Gophers and ground squirrels create extensive networks of underground tunnels, and when they burrow into the levee it can weaken the structure, leading to soil sloughing, erosion, and potentially even complete failure. Traditional pest management practices along the levee have included the use of fumigants to kill rodents in their burrows. But fumigation is expensive, and it also kills other animals that may be living in the burrows. Santa Cruz County has not been using anticoagulant poisons to kill rodents, due to their adverse effects on other species of wildlife.

“The Pajaro River is a great habitat corridor for wildlife, so it seemed like a good idea to find an alternative approach to rodent control, and the Pajaro Valley has a healthy and diverse raptor community that we could try to attract to the levee,” said Zeka Glucs, director of the Predatory Bird Research Group at UC Santa Cruz.

A friend at the flood control district reached out to Glucs after reading about a study in Ventura County on the use of raptor perches on the levees there. Many species of hawks, owls, and other raptors prey on rodents, including gophers and ground squirrels. Initial surveys indicated that pocket gophers were more active along the Pajaro River levee than ground squirrels, so Glucs said she hopes to attract barn owls, which are gopher specialists.

“We have a 50:50 ratio of barn owl nest boxes and raptor perches, whereas Ventura used more perches because they have more ground squirrels,” she said.

Glucs partnered with Native Animal Rescue of Santa Cruz County to help install the nest boxes and perches. Watsonville Wetlands Watch, meanwhile, has been helping with community outreach and education, including getting students at the local schools involved. Another partner in the project is Raptors Are the Solution, which is helping with outreach materials and educating the public about the impacts of rodenticides on raptors.

Although the county does not use anticoagulant rodenticides, they are often used by homeowners and others to control rats and other rodents. Because it may take more than a week for a rodent to die after eating poison bait, predators that could otherwise help control rodent populations are often sickened or killed after eating poisoned rodents. Predators that are commonly affected by rat poisons include bobcats, foxes, coyotes, hawks, and owls.

“We are concerned about the use of rodenticides in neighboring agricultural areas, so we are reaching out, providing information, and trying to get the community to buy into this project,” Glucs said.
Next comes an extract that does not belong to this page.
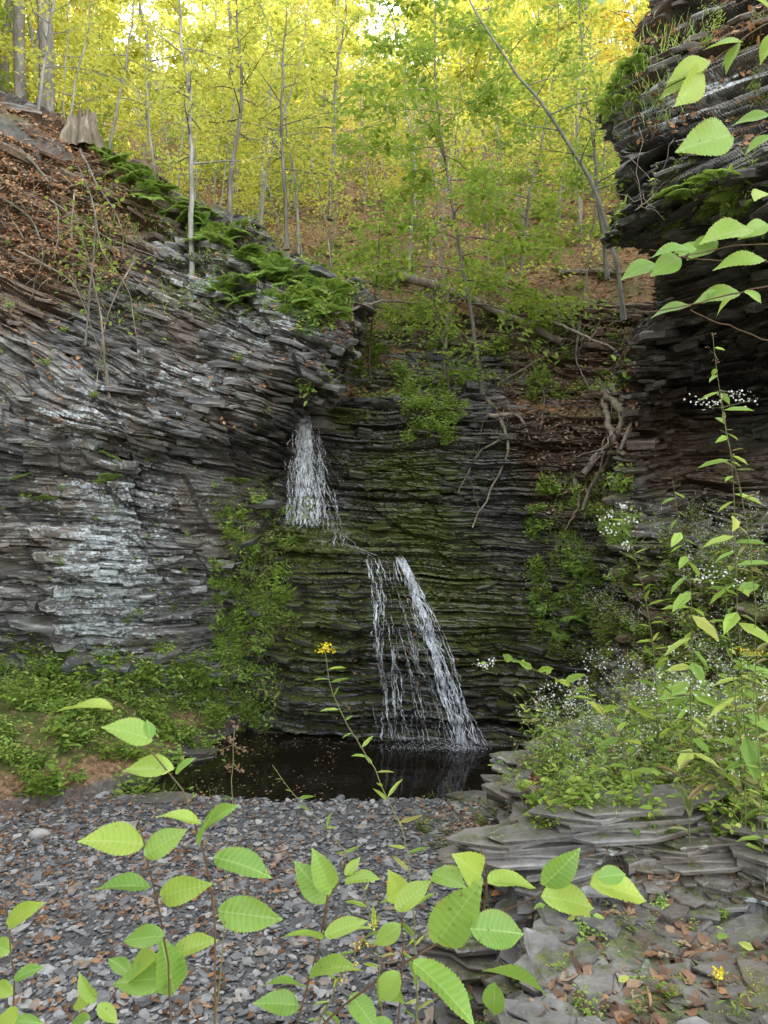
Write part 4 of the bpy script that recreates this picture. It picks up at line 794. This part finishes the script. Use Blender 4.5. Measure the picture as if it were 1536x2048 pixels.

Although the county has reserved the right to fumigate any particularly problematic burrows in the levee, they will otherwise not be fumigating in the study area. The county has begun using carbon monoxide for fumigation, which has no persistent effects in the environment and won’t harm the raptors the project aims to recruit to the levee.

The surveys to monitor the results of the project are mostly being carried out by UC Santa Cruz student interns, under Glucs’ supervision. UCSC’s Norris Center for Natural History is funding undergraduate internships and providing laboratory space for raptor pellet analysis (raptors cough up pellets of fur and bones that researchers can analyze to determine what the birds have been eating). The students are collecting data on rodent burrows and raptor activity in the 2.5-mile stretch where the nest boxes and perches were installed, as well as in another section of the river without those interventions for comparison.

“Hopefully we’ll get some resident barn owls. There’s some indication that one box is being used, and we’ll follow it to get a sense of how many young they raise,” Glucs said.

“The great thing about this project is that we have undergraduate research, community outreach, and raptor conservation all wrapped together, and that’s really our mission as a group,” she added. “This project is just getting started, and if it’s successful we hope to make it a larger, ongoing study with the capacity to train more undergraduates in field research.”